WHAT IS EXPECTED:
From the line with "Write part 6" to the line with "link(bpy.data.objects.new('foliage', SCRUB[kd[i]]), t)", both lines included, set down exactly those lines, please, and no others.

MATERIAL FOR THE TASK:
__________________________________________________

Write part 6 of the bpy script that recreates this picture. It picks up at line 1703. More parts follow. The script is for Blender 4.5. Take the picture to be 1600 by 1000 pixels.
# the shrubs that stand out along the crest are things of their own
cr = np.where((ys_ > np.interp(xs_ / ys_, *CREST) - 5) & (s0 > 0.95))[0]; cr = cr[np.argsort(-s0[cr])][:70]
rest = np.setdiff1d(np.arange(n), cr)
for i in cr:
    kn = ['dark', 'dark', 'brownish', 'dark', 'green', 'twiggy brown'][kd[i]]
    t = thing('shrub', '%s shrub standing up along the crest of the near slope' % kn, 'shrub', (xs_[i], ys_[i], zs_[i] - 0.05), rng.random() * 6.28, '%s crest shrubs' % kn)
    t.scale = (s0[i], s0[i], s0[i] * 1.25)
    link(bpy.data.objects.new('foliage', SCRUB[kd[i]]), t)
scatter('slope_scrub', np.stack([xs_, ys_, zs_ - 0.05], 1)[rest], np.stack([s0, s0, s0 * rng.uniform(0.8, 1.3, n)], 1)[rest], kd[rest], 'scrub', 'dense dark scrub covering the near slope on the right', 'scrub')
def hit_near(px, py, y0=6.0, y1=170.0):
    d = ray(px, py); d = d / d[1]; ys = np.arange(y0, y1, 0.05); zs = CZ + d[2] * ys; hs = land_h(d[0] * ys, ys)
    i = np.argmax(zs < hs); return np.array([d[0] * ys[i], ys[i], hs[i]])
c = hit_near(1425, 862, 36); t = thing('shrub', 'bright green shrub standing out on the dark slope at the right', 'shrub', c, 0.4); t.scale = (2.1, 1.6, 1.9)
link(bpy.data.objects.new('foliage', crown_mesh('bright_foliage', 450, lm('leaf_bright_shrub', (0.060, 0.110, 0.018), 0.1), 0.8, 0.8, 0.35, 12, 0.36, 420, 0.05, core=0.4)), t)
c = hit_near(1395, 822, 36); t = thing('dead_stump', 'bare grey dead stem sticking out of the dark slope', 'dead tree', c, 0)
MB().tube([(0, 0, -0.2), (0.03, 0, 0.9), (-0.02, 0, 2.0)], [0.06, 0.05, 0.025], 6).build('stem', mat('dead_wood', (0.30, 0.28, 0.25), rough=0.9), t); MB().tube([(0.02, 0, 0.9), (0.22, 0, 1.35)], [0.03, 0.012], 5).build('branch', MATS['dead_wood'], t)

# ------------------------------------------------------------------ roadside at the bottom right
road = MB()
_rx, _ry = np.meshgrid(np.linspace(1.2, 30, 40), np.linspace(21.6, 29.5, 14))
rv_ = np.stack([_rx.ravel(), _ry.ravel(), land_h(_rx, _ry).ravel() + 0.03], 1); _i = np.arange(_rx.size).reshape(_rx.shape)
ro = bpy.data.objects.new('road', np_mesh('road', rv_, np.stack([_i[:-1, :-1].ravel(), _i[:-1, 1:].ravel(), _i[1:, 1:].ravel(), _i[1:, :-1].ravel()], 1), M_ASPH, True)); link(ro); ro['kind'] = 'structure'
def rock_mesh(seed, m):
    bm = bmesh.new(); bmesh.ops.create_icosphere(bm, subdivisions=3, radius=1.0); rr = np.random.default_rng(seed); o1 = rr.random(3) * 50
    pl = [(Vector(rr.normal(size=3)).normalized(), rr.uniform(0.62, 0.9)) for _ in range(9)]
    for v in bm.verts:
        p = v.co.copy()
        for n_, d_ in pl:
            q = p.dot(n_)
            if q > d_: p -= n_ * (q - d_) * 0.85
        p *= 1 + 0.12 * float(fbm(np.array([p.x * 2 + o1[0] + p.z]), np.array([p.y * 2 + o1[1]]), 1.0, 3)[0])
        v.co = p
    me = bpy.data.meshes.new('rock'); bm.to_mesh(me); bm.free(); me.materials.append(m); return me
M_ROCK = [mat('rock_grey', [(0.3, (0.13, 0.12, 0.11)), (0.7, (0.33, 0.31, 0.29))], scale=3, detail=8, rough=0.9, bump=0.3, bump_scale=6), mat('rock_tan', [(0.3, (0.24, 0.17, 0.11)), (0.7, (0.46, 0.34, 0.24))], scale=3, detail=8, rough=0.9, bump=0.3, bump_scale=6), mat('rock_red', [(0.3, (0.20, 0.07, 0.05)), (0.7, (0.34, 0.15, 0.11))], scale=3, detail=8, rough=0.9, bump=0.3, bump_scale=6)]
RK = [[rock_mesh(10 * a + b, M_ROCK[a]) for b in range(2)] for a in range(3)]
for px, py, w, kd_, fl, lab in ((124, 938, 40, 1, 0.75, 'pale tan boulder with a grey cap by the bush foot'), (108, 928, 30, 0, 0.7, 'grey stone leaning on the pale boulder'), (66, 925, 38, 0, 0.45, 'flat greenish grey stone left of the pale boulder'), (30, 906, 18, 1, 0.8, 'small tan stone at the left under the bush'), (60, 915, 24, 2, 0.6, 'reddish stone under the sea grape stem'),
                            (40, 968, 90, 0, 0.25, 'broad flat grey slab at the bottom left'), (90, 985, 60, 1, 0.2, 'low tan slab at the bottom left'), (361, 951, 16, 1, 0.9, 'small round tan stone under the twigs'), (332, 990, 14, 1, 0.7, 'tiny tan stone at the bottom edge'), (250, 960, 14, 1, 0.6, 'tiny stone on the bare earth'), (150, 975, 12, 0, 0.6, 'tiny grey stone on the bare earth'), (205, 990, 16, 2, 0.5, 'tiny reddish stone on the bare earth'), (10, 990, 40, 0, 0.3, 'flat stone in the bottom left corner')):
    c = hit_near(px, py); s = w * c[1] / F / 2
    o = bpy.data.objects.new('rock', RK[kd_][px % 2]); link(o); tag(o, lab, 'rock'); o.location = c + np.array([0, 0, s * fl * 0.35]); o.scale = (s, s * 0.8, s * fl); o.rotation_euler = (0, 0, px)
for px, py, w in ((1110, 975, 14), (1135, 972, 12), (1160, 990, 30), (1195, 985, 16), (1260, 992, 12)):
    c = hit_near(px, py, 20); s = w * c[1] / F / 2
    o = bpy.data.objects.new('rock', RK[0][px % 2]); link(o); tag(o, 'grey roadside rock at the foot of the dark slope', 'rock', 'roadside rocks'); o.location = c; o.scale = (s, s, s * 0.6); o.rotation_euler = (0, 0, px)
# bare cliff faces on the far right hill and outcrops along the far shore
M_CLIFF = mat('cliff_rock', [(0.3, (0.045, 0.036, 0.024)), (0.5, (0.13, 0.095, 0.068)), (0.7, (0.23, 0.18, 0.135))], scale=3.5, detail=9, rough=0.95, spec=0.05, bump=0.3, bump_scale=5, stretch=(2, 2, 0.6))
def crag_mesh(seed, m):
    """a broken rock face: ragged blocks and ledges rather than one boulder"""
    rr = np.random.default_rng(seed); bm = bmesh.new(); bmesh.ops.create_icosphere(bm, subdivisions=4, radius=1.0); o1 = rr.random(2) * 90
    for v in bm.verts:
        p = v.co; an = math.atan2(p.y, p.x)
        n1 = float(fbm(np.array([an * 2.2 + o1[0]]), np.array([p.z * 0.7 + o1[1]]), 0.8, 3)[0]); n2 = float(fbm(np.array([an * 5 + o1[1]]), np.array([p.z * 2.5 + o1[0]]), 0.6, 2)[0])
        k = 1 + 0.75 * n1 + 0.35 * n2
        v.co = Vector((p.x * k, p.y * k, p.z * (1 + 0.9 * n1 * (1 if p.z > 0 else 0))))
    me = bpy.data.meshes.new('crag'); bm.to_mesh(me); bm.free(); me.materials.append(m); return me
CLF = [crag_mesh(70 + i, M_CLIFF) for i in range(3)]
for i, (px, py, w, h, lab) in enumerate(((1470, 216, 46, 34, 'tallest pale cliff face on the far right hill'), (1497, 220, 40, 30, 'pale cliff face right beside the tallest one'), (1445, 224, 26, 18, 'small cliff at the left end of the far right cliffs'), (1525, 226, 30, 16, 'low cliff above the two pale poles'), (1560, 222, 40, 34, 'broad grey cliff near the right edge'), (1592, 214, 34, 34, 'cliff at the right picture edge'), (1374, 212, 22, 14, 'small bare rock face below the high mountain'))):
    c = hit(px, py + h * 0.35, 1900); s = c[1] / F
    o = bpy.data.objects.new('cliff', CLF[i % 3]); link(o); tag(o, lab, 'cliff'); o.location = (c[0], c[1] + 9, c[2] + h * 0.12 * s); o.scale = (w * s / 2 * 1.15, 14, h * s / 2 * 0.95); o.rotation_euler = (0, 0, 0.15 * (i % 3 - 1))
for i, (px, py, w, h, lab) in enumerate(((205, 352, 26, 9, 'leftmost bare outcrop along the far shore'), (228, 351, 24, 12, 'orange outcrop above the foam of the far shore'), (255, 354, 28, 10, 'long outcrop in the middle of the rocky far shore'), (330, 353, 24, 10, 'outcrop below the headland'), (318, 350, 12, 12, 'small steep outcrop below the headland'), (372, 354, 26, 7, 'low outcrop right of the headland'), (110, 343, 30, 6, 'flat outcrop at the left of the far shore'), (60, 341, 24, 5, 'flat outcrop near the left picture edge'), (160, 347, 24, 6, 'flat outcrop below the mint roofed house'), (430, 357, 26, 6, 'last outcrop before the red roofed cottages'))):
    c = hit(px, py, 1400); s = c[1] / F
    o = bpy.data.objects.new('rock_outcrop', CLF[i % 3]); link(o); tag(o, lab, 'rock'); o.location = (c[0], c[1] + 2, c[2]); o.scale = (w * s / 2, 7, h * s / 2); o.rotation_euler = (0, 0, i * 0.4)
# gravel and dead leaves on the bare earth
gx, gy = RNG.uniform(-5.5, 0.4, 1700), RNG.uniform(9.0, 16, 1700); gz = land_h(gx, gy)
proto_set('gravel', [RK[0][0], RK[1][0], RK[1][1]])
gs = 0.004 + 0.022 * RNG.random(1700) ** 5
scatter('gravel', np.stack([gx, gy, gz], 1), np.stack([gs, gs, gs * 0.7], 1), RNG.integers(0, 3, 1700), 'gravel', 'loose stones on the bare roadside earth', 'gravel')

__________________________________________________

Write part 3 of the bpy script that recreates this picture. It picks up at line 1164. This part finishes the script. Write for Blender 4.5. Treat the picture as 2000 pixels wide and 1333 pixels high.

__________________________________________________

WRITTEN RESPONSE:
Write part 6 of the bpy script that recreates this picture. It picks up at line 1703. More parts follow. The script is for Blender 4.5. Take the picture to be 1600 by 1000 pixels.
# the shrubs that stand out along the crest are things of their own
cr = np.where((ys_ > np.interp(xs_ / ys_, *CREST) - 5) & (s0 > 0.95))[0]; cr = cr[np.argsort(-s0[cr])][:70]
rest = np.setdiff1d(np.arange(n), cr)
for i in cr:
    kn = ['dark', 'dark', 'brownish', 'dark', 'green', 'twiggy brown'][kd[i]]
    t = thing('shrub', '%s shrub standing up along the crest of the near slope' % kn, 'shrub', (xs_[i], ys_[i], zs_[i] - 0.05), rng.random() * 6.28, '%s crest shrubs' % kn)
    t.scale = (s0[i], s0[i], s0[i] * 1.25)
    link(bpy.data.objects.new('foliage', SCRUB[kd[i]]), t)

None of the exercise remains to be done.